* **WHAT IS EXPECTED**:
Copy down all of the data underneath, exactly as shown.

* **DATA BLOCK**:

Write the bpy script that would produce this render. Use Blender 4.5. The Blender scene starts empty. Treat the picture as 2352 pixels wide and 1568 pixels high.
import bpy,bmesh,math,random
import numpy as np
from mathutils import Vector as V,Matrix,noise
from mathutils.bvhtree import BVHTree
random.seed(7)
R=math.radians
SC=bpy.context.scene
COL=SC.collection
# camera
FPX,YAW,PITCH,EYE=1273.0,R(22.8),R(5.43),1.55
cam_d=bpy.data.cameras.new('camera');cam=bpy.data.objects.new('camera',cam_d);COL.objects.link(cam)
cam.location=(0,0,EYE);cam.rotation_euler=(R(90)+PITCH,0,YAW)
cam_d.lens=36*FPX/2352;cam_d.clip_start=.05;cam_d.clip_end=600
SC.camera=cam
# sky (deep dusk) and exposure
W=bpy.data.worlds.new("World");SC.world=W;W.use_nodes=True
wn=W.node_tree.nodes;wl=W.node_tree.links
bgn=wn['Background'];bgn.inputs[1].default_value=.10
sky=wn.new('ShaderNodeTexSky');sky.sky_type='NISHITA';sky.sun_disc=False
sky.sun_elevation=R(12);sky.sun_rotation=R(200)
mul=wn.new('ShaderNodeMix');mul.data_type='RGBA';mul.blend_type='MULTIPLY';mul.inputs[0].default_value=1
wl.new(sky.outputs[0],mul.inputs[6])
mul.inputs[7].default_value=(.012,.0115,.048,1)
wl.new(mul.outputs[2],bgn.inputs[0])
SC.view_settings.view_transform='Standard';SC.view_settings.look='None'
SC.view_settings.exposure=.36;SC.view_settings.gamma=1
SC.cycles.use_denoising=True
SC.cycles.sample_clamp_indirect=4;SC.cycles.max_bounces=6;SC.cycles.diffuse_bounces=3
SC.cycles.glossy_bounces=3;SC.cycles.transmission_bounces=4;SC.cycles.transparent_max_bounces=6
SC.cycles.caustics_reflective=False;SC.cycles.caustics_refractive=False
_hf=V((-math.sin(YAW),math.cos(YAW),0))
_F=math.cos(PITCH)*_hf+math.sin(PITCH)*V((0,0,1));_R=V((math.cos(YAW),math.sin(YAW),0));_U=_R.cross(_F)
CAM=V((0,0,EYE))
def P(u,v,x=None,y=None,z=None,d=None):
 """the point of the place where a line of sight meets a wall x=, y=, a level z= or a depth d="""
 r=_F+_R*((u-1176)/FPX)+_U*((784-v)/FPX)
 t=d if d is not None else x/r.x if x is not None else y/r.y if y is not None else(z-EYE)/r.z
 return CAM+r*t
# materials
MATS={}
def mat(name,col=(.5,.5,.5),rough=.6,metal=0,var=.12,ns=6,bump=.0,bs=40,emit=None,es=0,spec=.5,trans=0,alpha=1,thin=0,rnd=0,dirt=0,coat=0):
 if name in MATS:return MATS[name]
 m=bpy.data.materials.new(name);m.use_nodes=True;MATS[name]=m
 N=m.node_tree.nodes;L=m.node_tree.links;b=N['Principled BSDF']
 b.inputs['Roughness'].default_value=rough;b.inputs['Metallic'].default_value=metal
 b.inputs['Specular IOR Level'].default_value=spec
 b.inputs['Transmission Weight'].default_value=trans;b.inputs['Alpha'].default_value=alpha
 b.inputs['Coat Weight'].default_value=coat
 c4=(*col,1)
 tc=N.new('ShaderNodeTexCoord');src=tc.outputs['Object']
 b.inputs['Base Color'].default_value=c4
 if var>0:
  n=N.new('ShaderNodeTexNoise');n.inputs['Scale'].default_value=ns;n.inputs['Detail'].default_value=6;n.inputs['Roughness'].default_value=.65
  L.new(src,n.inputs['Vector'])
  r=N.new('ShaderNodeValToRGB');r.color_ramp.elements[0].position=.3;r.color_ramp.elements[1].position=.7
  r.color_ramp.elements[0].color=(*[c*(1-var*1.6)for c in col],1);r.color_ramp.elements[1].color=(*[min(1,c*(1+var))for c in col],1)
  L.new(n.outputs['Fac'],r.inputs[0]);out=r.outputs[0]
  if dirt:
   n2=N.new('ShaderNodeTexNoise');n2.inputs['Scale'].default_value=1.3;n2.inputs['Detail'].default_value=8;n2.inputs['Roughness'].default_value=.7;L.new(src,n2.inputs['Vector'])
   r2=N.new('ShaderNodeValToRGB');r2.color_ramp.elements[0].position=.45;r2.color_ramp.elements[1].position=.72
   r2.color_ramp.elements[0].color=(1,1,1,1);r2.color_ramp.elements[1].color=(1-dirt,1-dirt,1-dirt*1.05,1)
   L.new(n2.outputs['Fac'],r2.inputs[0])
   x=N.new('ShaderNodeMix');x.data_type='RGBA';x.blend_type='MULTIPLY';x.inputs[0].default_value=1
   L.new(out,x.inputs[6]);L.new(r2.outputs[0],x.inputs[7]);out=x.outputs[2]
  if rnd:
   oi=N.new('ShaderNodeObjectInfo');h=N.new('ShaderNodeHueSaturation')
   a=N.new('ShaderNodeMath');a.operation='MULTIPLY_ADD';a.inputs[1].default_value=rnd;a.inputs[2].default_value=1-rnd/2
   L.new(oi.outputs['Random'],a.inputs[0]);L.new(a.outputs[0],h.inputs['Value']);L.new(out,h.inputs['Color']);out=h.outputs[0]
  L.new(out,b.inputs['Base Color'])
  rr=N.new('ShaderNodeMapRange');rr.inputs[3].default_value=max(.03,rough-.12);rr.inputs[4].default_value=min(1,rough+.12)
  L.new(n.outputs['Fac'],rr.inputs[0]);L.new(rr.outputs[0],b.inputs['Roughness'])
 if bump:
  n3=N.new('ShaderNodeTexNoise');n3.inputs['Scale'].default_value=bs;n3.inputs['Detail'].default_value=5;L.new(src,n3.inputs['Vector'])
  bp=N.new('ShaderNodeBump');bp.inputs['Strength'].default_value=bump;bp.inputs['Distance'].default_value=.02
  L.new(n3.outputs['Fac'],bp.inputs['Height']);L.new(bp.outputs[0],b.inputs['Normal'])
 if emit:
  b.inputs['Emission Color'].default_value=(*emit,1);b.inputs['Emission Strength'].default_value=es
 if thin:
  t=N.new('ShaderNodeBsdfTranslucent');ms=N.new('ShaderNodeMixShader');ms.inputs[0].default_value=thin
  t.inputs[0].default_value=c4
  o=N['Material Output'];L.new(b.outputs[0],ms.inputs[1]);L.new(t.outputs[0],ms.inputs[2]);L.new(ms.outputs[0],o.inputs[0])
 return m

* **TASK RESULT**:
Write the bpy script that would produce this render. Use Blender 4.5. The Blender scene starts empty. Treat the picture as 2352 pixels wide and 1568 pixels high.
import bpy,bmesh,math,random
import numpy as np
from mathutils import Vector as V,Matrix,noise
from mathutils.bvhtree import BVHTree
random.seed(7)
R=math.radians
SC=bpy.context.scene
COL=SC.collection
# camera
FPX,YAW,PITCH,EYE=1273.0,R(22.8),R(5.43),1.55
cam_d=bpy.data.cameras.new('camera');cam=bpy.data.objects.new('camera',cam_d);COL.objects.link(cam)
cam.location=(0,0,EYE);cam.rotation_euler=(R(90)+PITCH,0,YAW)
cam_d.lens=36*FPX/2352;cam_d.clip_start=.05;cam_d.clip_end=600
SC.camera=cam
# sky (deep dusk) and exposure
W=bpy.data.worlds.new("World");SC.world=W;W.use_nodes=True
wn=W.node_tree.nodes;wl=W.node_tree.links
bgn=wn['Background'];bgn.inputs[1].default_value=.10
sky=wn.new('ShaderNodeTexSky');sky.sky_type='NISHITA';sky.sun_disc=False
sky.sun_elevation=R(12);sky.sun_rotation=R(200)
mul=wn.new('ShaderNodeMix');mul.data_type='RGBA';mul.blend_type='MULTIPLY';mul.inputs[0].default_value=1
wl.new(sky.outputs[0],mul.inputs[6])
mul.inputs[7].default_value=(.012,.0115,.048,1)
wl.new(mul.outputs[2],bgn.inputs[0])
SC.view_settings.view_transform='Standard';SC.view_settings.look='None'
SC.view_settings.exposure=.36;SC.view_settings.gamma=1
SC.cycles.use_denoising=True
SC.cycles.sample_clamp_indirect=4;SC.cycles.max_bounces=6;SC.cycles.diffuse_bounces=3
SC.cycles.glossy_bounces=3;SC.cycles.transmission_bounces=4;SC.cycles.transparent_max_bounces=6
SC.cycles.caustics_reflective=False;SC.cycles.caustics_refractive=False
_hf=V((-math.sin(YAW),math.cos(YAW),0))
_F=math.cos(PITCH)*_hf+math.sin(PITCH)*V((0,0,1));_R=V((math.cos(YAW),math.sin(YAW),0));_U=_R.cross(_F)
CAM=V((0,0,EYE))
def P(u,v,x=None,y=None,z=None,d=None):
 """the point of the place where a line of sight meets a wall x=, y=, a level z= or a depth d="""
 r=_F+_R*((u-1176)/FPX)+_U*((784-v)/FPX)
 t=d if d is not None else x/r.x if x is not None else y/r.y if y is not None else(z-EYE)/r.z
 return CAM+r*t
# materials
MATS={}
def mat(name,col=(.5,.5,.5),rough=.6,metal=0,var=.12,ns=6,bump=.0,bs=40,emit=None,es=0,spec=.5,trans=0,alpha=1,thin=0,rnd=0,dirt=0,coat=0):
 if name in MATS:return MATS[name]
 m=bpy.data.materials.new(name);m.use_nodes=True;MATS[name]=m
 N=m.node_tree.nodes;L=m.node_tree.links;b=N['Principled BSDF']
 b.inputs['Roughness'].default_value=rough;b.inputs['Metallic'].default_value=metal
 b.inputs['Specular IOR Level'].default_value=spec
 b.inputs['Transmission Weight'].default_value=trans;b.inputs['Alpha'].default_value=alpha
 b.inputs['Coat Weight'].default_value=coat
 c4=(*col,1)
 tc=N.new('ShaderNodeTexCoord');src=tc.outputs['Object']
 b.inputs['Base Color'].default_value=c4
 if var>0:
  n=N.new('ShaderNodeTexNoise');n.inputs['Scale'].default_value=ns;n.inputs['Detail'].default_value=6;n.inputs['Roughness'].default_value=.65
  L.new(src,n.inputs['Vector'])
  r=N.new('ShaderNodeValToRGB');r.color_ramp.elements[0].position=.3;r.color_ramp.elements[1].position=.7
  r.color_ramp.elements[0].color=(*[c*(1-var*1.6)for c in col],1);r.color_ramp.elements[1].color=(*[min(1,c*(1+var))for c in col],1)
  L.new(n.outputs['Fac'],r.inputs[0]);out=r.outputs[0]
  if dirt:
   n2=N.new('ShaderNodeTexNoise');n2.inputs['Scale'].default_value=1.3;n2.inputs['Detail'].default_value=8;n2.inputs['Roughness'].default_value=.7;L.new(src,n2.inputs['Vector'])
   r2=N.new('ShaderNodeValToRGB');r2.color_ramp.elements[0].position=.45;r2.color_ramp.elements[1].position=.72
   r2.color_ramp.elements[0].color=(1,1,1,1);r2.color_ramp.elements[1].color=(1-dirt,1-dirt,1-dirt*1.05,1)
   L.new(n2.outputs['Fac'],r2.inputs[0])
   x=N.new('ShaderNodeMix');x.data_type='RGBA';x.blend_type='MULTIPLY';x.inputs[0].default_value=1
   L.new(out,x.inputs[6]);L.new(r2.outputs[0],x.inputs[7]);out=x.outputs[2]
  if rnd:
   oi=N.new('ShaderNodeObjectInfo');h=N.new('ShaderNodeHueSaturation')
   a=N.new('ShaderNodeMath');a.operation='MULTIPLY_ADD';a.inputs[1].default_value=rnd;a.inputs[2].default_value=1-rnd/2
   L.new(oi.outputs['Random'],a.inputs[0]);L.new(a.outputs[0],h.inputs['Value']);L.new(out,h.inputs['Color']);out=h.outputs[0]
  L.new(out,b.inputs['Base Color'])
  rr=N.new('ShaderNodeMapRange');rr.inputs[3].default_value=max(.03,rough-.12);rr.inputs[4].default_value=min(1,rough+.12)
  L.new(n.outputs['Fac'],rr.inputs[0]);L.new(rr.outputs[0],b.inputs['Roughness'])
 if bump:
  n3=N.new('ShaderNodeTexNoise');n3.inputs['Scale'].default_value=bs;n3.inputs['Detail'].default_value=5;L.new(src,n3.inputs['Vector'])
  bp=N.new('ShaderNodeBump');bp.inputs['Strength'].default_value=bump;bp.inputs['Distance'].default_value=.02
  L.new(n3.outputs['Fac'],bp.inputs['Height']);L.new(bp.outputs[0],b.inputs['Normal'])
 if emit:
  b.inputs['Emission Color'].default_value=(*emit,1);b.inputs['Emission Strength'].default_value=es
 if thin:
  t=N.new('ShaderNodeBsdfTranslucent');ms=N.new('ShaderNodeMixShader');ms.inputs[0].default_value=thin
  t.inputs[0].default_value=c4
  o=N['Material Output'];L.new(b.outputs[0],ms.inputs[1]);L.new(t.outputs[0],ms.inputs[2]);L.new(ms.outputs[0],o.inputs[0])
 return m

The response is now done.